Le elezioni americane interessano, ovviamente, non soltanto l’America ma, per tanti motivi, tutto il mondo. Non solo per quello che gli Stati Uniti rappresentano in termini di potenza militare, culturale e politica, ma anche perché tutto il mondo, soprattutto il mondo occidentale, guarda sempre all’America come alla patria della democrazia, come al simbolo della democrazia stessa, di cui le elezioni presidenziali rappresentano in qualche modo un po’ la summa delle liturgie.
Tra i paesi che guardano con grande interesse delle elezioni americane c’è, ovviamente, l’Italia, che ha straordinari rapporti i con l’America per mille motivi antropologici, culturali, politici, commerciali, militari, ma è interessante soprattutto come l’Italia fino a questo momento ha descritto nei suoi media, i grandi giornali, i talk televisivi, i grandi siti Internet, il dibattito pubblico, quello che sta accadendo in America. Anche io tengo per l’agenzia di stampa Italpress una rubrica che si chiama USA 24 dove, in collegamento settimanale con Stefano Vaccara, corrispondente da ottobre del 2023 proprio di Italpress, raccontiamo un po’ tutta questa avventura, tutto questo viaggio che porterà alle elezioni di novembre.
Finora è stato notevole lo spazio che, sui giornali italiani, hanno avuto le lezioni americane: c’è stata una grande attenzione alle primarie, al processo a Trump, all’attentato a Trump, alle difficoltà fisiche di Joe Biden, alla sofferta decisione del Partito Democratico di sostituire in in corso il candidato alle presidenziali; poi la convention dei repubblicani a Milwaukee e, in questi giorni, la chiusura della convention Democratica a Chicago, con Kamala Harris che ha accettato formalmente la candidatura a presidente degli Stati Uniti per il suo partito.
Detto questo, si tratta di vedere poi che tipo di attenzione è ed è stata, qual è la visuale italiana, diciamo nel suo complesso, rispetto a questo grande evento politico e sociale. Diciamo che, fino a questo momento, l’analisi era sostanzialmente imparziale, con le solite preoccupazioni che sempre hanno accompagnato, soprattutto da parte del mainstream dominante di sinistra su Trump, quindi la follia di Trump e l’egotismo di Trump, la sua visione poco rispettosa delle istituzioni, che cosa poi avrebbe fatto Trump con la Nato, cosa avrebbe fatto Trump con le grandi questioni internazionali aperte – soprattutto il conflitto in Ucraina e il conflitto in Medioriente. Ora, con il cambio in corsa e l’arrivo di Kamala Harris, sembra che il racconto sia molto spostato di fatto su una sorta di tifo per lei, perché è giovane, perché viene da un’esperienza politica nella grande e progressista California, perché rispetto al mondo dei diritti è sicuramente più sensibile, vista la sua storia personale, e mi riferisco anche al tema dell’immigrazione.
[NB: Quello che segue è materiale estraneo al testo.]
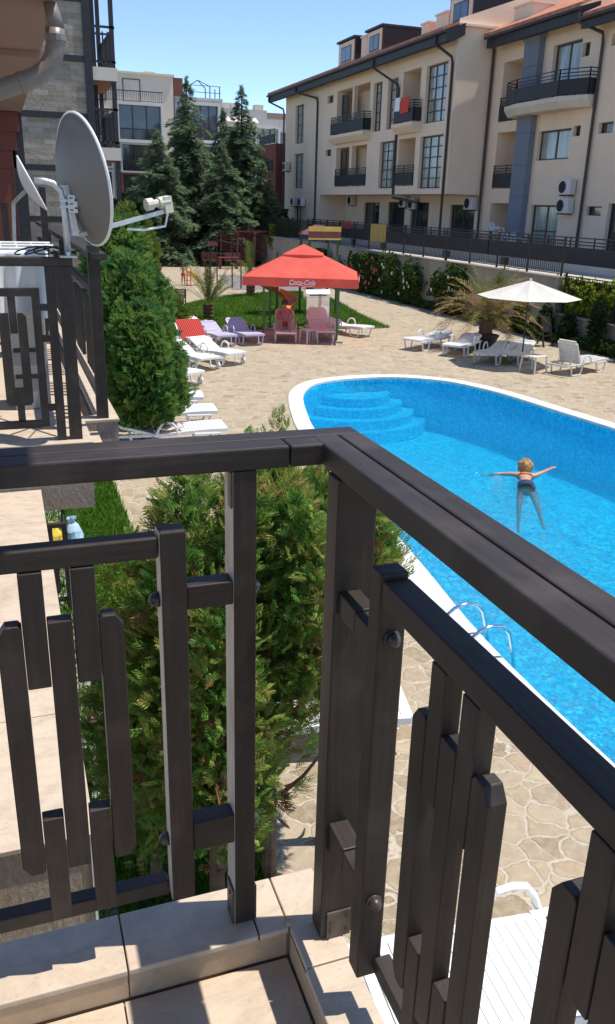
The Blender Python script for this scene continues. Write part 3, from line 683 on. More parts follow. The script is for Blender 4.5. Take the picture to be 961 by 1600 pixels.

È come se intorno alla alla sua figura si fosse creato un alone magico, o meglio, lo sta creando una parte del mondo culturale politico italiano. Un mondo che appare tranquillizzato nel caso della vittoria di Kamala, pur di non dover avere che fare con il cattivo, con il cupo, con l’imprevedibile, con il super reazionario in materia anche di immigrazione e di diritti civili e sessuali che è The Donald. insomma, gran parte della cultura italiana, gran parte del mainstream italiano, togliendo alcuni giornali di cento destra, guardano con grande attenzione al successo della Vicepresidente, descritta ora come una figura a tutto tondo positiva, il futuro, la luce, il progresso, la rassicurazione. Ora viene riscritto e adattato anche Obama: non più Yes I can, ma Yes we can, noi possiamo tutti quanti, noi di mondo, quelli di quella cultura, noi possiamo farcela. insomma, l’Italia ha già espresso i suoi grandi elettori.